Scene script records:
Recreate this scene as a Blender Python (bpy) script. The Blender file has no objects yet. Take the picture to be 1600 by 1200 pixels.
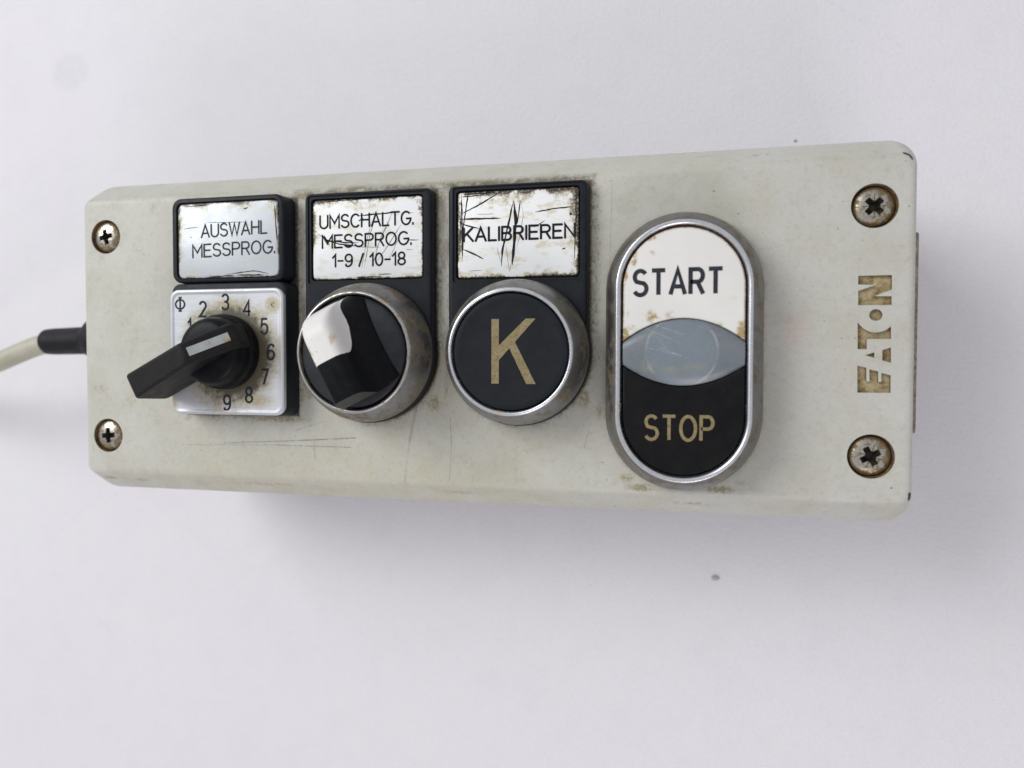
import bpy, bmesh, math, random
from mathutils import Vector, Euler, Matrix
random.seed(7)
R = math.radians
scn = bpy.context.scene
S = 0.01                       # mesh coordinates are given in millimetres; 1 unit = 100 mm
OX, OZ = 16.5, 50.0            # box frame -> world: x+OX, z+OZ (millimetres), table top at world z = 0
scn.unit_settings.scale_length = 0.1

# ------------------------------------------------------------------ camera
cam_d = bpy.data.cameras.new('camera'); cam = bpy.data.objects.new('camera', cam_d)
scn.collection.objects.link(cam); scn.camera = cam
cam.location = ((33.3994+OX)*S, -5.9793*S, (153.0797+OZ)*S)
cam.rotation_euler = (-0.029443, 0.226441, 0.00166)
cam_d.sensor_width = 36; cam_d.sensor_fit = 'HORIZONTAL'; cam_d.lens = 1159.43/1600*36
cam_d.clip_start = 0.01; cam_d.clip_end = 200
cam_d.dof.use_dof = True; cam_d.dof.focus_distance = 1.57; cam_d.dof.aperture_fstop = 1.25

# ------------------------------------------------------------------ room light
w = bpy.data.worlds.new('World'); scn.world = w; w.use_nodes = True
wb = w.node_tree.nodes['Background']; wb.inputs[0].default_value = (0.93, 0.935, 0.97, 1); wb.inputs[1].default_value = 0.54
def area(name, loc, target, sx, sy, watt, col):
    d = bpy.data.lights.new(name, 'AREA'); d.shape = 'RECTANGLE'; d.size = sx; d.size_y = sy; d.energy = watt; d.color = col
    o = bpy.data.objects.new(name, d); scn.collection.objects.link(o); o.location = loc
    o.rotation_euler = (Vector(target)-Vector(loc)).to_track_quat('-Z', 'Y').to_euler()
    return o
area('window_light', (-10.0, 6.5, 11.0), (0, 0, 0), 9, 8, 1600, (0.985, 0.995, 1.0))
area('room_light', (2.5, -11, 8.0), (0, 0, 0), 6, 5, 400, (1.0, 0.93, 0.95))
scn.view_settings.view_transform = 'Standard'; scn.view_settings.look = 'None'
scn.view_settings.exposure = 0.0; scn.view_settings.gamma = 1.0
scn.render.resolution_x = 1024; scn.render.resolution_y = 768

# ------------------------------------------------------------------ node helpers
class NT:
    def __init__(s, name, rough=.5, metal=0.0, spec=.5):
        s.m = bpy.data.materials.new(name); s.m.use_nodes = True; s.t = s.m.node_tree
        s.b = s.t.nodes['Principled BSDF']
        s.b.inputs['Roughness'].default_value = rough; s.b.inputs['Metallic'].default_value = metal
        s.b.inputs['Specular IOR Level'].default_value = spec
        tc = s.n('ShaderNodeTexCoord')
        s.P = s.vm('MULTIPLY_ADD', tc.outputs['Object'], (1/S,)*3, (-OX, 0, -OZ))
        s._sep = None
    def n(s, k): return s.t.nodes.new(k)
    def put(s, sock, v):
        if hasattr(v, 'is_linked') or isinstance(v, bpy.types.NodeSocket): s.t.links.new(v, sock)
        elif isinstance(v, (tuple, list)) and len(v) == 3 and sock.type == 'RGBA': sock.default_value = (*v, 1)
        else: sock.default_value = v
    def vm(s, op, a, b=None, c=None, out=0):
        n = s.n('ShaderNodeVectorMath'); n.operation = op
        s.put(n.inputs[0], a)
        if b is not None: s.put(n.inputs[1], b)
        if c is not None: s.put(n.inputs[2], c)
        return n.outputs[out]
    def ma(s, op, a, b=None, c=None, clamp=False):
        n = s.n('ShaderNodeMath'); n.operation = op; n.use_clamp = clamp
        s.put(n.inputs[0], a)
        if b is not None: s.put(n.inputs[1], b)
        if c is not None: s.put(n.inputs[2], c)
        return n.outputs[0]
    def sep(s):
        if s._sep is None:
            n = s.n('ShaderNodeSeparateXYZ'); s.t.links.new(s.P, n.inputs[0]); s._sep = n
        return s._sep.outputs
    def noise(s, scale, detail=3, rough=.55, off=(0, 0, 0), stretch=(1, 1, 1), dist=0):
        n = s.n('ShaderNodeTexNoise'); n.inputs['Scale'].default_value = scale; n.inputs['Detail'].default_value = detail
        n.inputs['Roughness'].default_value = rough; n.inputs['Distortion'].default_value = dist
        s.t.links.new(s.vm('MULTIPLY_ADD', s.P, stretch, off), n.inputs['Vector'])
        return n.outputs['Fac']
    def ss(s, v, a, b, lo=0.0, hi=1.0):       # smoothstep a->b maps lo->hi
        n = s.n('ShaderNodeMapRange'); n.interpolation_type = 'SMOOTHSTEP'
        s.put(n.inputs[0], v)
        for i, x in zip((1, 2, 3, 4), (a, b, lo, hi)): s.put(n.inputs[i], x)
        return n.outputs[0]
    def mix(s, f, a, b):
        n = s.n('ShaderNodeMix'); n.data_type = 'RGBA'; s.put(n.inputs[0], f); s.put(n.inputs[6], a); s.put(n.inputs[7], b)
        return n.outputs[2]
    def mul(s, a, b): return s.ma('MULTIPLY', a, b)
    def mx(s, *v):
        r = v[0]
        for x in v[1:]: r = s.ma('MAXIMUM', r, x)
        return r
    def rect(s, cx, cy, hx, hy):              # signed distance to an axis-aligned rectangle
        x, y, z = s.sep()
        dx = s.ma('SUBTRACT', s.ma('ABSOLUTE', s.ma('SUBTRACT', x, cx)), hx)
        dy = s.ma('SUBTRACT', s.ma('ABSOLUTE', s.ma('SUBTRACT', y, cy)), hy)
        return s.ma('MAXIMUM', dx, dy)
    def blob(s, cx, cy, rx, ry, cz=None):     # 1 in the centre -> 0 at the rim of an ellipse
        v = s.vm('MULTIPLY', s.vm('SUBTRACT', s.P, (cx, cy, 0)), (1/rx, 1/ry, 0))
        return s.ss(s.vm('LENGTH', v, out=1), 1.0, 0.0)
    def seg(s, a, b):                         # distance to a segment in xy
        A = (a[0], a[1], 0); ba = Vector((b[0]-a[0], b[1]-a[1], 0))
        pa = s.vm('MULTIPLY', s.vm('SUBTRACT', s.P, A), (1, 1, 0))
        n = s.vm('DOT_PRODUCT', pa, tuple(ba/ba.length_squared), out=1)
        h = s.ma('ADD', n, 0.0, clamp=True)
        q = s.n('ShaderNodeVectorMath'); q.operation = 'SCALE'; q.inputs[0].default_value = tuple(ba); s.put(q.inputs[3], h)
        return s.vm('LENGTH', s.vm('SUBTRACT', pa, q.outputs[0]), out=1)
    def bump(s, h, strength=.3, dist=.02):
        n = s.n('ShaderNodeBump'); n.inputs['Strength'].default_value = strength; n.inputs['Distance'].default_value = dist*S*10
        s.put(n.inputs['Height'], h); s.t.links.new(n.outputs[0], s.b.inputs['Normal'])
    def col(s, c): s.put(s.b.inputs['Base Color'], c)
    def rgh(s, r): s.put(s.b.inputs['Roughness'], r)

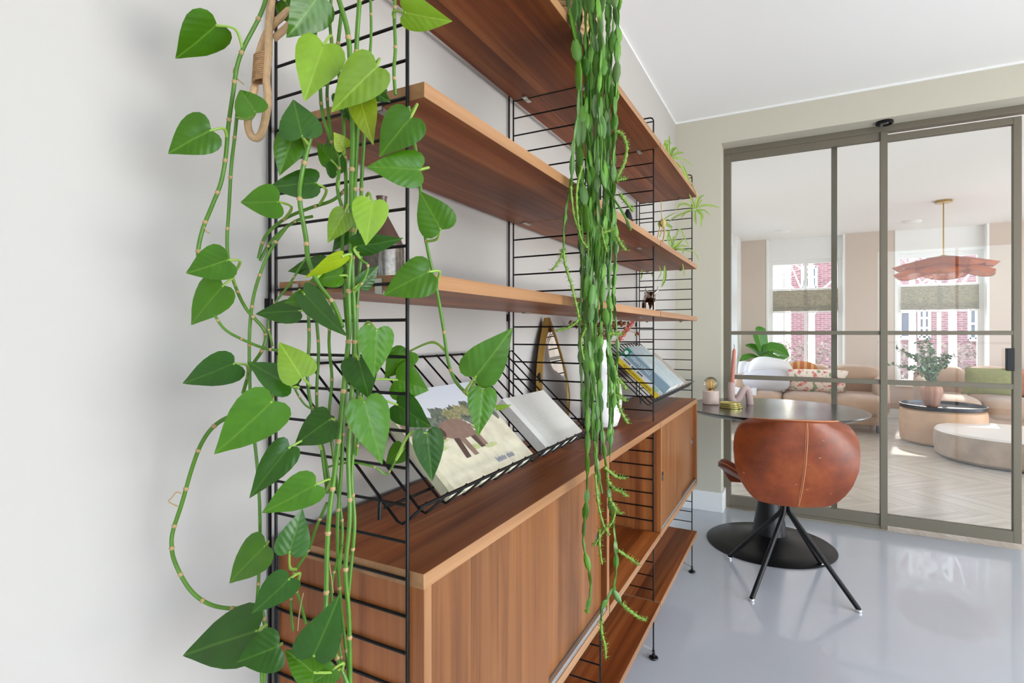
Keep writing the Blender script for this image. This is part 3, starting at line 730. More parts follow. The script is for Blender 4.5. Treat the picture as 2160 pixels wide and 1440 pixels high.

Problem to solve
Write the material out again exactly as it appears, dropping the pictures.

Reply
Recreate this scene as a Blender Python (bpy) script. The Blender file has no objects yet. Take the picture to be 1600 by 1200 pixels.
import bpy, bmesh, math, random
from mathutils import Vector, Euler, Matrix
random.seed(7)
R = math.radians
scn = bpy.context.scene
S = 0.01                       # mesh coordinates are given in millimetres; 1 unit = 100 mm
OX, OZ = 16.5, 50.0            # box frame -> world: x+OX, z+OZ (millimetres), table top at world z = 0
scn.unit_settings.scale_length = 0.1

# ------------------------------------------------------------------ camera
cam_d = bpy.data.cameras.new('camera'); cam = bpy.data.objects.new('camera', cam_d)
scn.collection.objects.link(cam); scn.camera = cam
cam.location = ((33.3994+OX)*S, -5.9793*S, (153.0797+OZ)*S)
cam.rotation_euler = (-0.029443, 0.226441, 0.00166)
cam_d.sensor_width = 36; cam_d.sensor_fit = 'HORIZONTAL'; cam_d.lens = 1159.43/1600*36
cam_d.clip_start = 0.01; cam_d.clip_end = 200
cam_d.dof.use_dof = True; cam_d.dof.focus_distance = 1.57; cam_d.dof.aperture_fstop = 1.25

# ------------------------------------------------------------------ room light
w = bpy.data.worlds.new('World'); scn.world = w; w.use_nodes = True
wb = w.node_tree.nodes['Background']; wb.inputs[0].default_value = (0.93, 0.935, 0.97, 1); wb.inputs[1].default_value = 0.54
def area(name, loc, target, sx, sy, watt, col):
    d = bpy.data.lights.new(name, 'AREA'); d.shape = 'RECTANGLE'; d.size = sx; d.size_y = sy; d.energy = watt; d.color = col
    o = bpy.data.objects.new(name, d); scn.collection.objects.link(o); o.location = loc
    o.rotation_euler = (Vector(target)-Vector(loc)).to_track_quat('-Z', 'Y').to_euler()
    return o
area('window_light', (-10.0, 6.5, 11.0), (0, 0, 0), 9, 8, 1600, (0.985, 0.995, 1.0))
area('room_light', (2.5, -11, 8.0), (0, 0, 0), 6, 5, 400, (1.0, 0.93, 0.95))
scn.view_settings.view_transform = 'Standard'; scn.view_settings.look = 'None'
scn.view_settings.exposure = 0.0; scn.view_settings.gamma = 1.0
scn.render.resolution_x = 1024; scn.render.resolution_y = 768

# ------------------------------------------------------------------ node helpers
class NT:
    def __init__(s, name, rough=.5, metal=0.0, spec=.5):
        s.m = bpy.data.materials.new(name); s.m.use_nodes = True; s.t = s.m.node_tree
        s.b = s.t.nodes['Principled BSDF']
        s.b.inputs['Roughness'].default_value = rough; s.b.inputs['Metallic'].default_value = metal
        s.b.inputs['Specular IOR Level'].default_value = spec
        tc = s.n('ShaderNodeTexCoord')
        s.P = s.vm('MULTIPLY_ADD', tc.outputs['Object'], (1/S,)*3, (-OX, 0, -OZ))
        s._sep = None
    def n(s, k): return s.t.nodes.new(k)
    def put(s, sock, v):
        if hasattr(v, 'is_linked') or isinstance(v, bpy.types.NodeSocket): s.t.links.new(v, sock)
        elif isinstance(v, (tuple, list)) and len(v) == 3 and sock.type == 'RGBA': sock.default_value = (*v, 1)
        else: sock.default_value = v
    def vm(s, op, a, b=None, c=None, out=0):
        n = s.n('ShaderNodeVectorMath'); n.operation = op
        s.put(n.inputs[0], a)
        if b is not None: s.put(n.inputs[1], b)
        if c is not None: s.put(n.inputs[2], c)
        return n.outputs[out]
    def ma(s, op, a, b=None, c=None, clamp=False):
        n = s.n('ShaderNodeMath'); n.operation = op; n.use_clamp = clamp
        s.put(n.inputs[0], a)
        if b is not None: s.put(n.inputs[1], b)
        if c is not None: s.put(n.inputs[2], c)
        return n.outputs[0]
    def sep(s):
        if s._sep is None:
            n = s.n('ShaderNodeSeparateXYZ'); s.t.links.new(s.P, n.inputs[0]); s._sep = n
        return s._sep.outputs
    def noise(s, scale, detail=3, rough=.55, off=(0, 0, 0), stretch=(1, 1, 1), dist=0):
        n = s.n('ShaderNodeTexNoise'); n.inputs['Scale'].default_value = scale; n.inputs['Detail'].default_value = detail
        n.inputs['Roughness'].default_value = rough; n.inputs['Distortion'].default_value = dist
        s.t.links.new(s.vm('MULTIPLY_ADD', s.P, stretch, off), n.inputs['Vector'])
        return n.outputs['Fac']
    def ss(s, v, a, b, lo=0.0, hi=1.0):       # smoothstep a->b maps lo->hi
        n = s.n('ShaderNodeMapRange'); n.interpolation_type = 'SMOOTHSTEP'
        s.put(n.inputs[0], v)
        for i, x in zip((1, 2, 3, 4), (a, b, lo, hi)): s.put(n.inputs[i], x)
        return n.outputs[0]
    def mix(s, f, a, b):
        n = s.n('ShaderNodeMix'); n.data_type = 'RGBA'; s.put(n.inputs[0], f); s.put(n.inputs[6], a); s.put(n.inputs[7], b)
        return n.outputs[2]
    def mul(s, a, b): return s.ma('MULTIPLY', a, b)
    def mx(s, *v):
        r = v[0]
        for x in v[1:]: r = s.ma('MAXIMUM', r, x)
        return r
    def rect(s, cx, cy, hx, hy):              # signed distance to an axis-aligned rectangle
        x, y, z = s.sep()
        dx = s.ma('SUBTRACT', s.ma('ABSOLUTE', s.ma('SUBTRACT', x, cx)), hx)
        dy = s.ma('SUBTRACT', s.ma('ABSOLUTE', s.ma('SUBTRACT', y, cy)), hy)
        return s.ma('MAXIMUM', dx, dy)
    def blob(s, cx, cy, rx, ry, cz=None):     # 1 in the centre -> 0 at the rim of an ellipse
        v = s.vm('MULTIPLY', s.vm('SUBTRACT', s.P, (cx, cy, 0)), (1/rx, 1/ry, 0))
        return s.ss(s.vm('LENGTH', v, out=1), 1.0, 0.0)
    def seg(s, a, b):                         # distance to a segment in xy
        A = (a[0], a[1], 0); ba = Vector((b[0]-a[0], b[1]-a[1], 0))
        pa = s.vm('MULTIPLY', s.vm('SUBTRACT', s.P, A), (1, 1, 0))
        n = s.vm('DOT_PRODUCT', pa, tuple(ba/ba.length_squared), out=1)
        h = s.ma('ADD', n, 0.0, clamp=True)
        q = s.n('ShaderNodeVectorMath'); q.operation = 'SCALE'; q.inputs[0].default_value = tuple(ba); s.put(q.inputs[3], h)
        return s.vm('LENGTH', s.vm('SUBTRACT', pa, q.outputs[0]), out=1)
    def bump(s, h, strength=.3, dist=.02):
        n = s.n('ShaderNodeBump'); n.inputs['Strength'].default_value = strength; n.inputs['Distance'].default_value = dist*S*10
        s.put(n.inputs['Height'], h); s.t.links.new(n.outputs[0], s.b.inputs['Normal'])
    def col(s, c): s.put(s.b.inputs['Base Color'], c)
    def rgh(s, r): s.put(s.b.inputs['Roughness'], r)

Keep writing the Blender script for this image. This is part 3, starting at line 730. More parts follow. The script is for Blender 4.5. Treat the picture as 2160 pixels wide and 1440 pixels high.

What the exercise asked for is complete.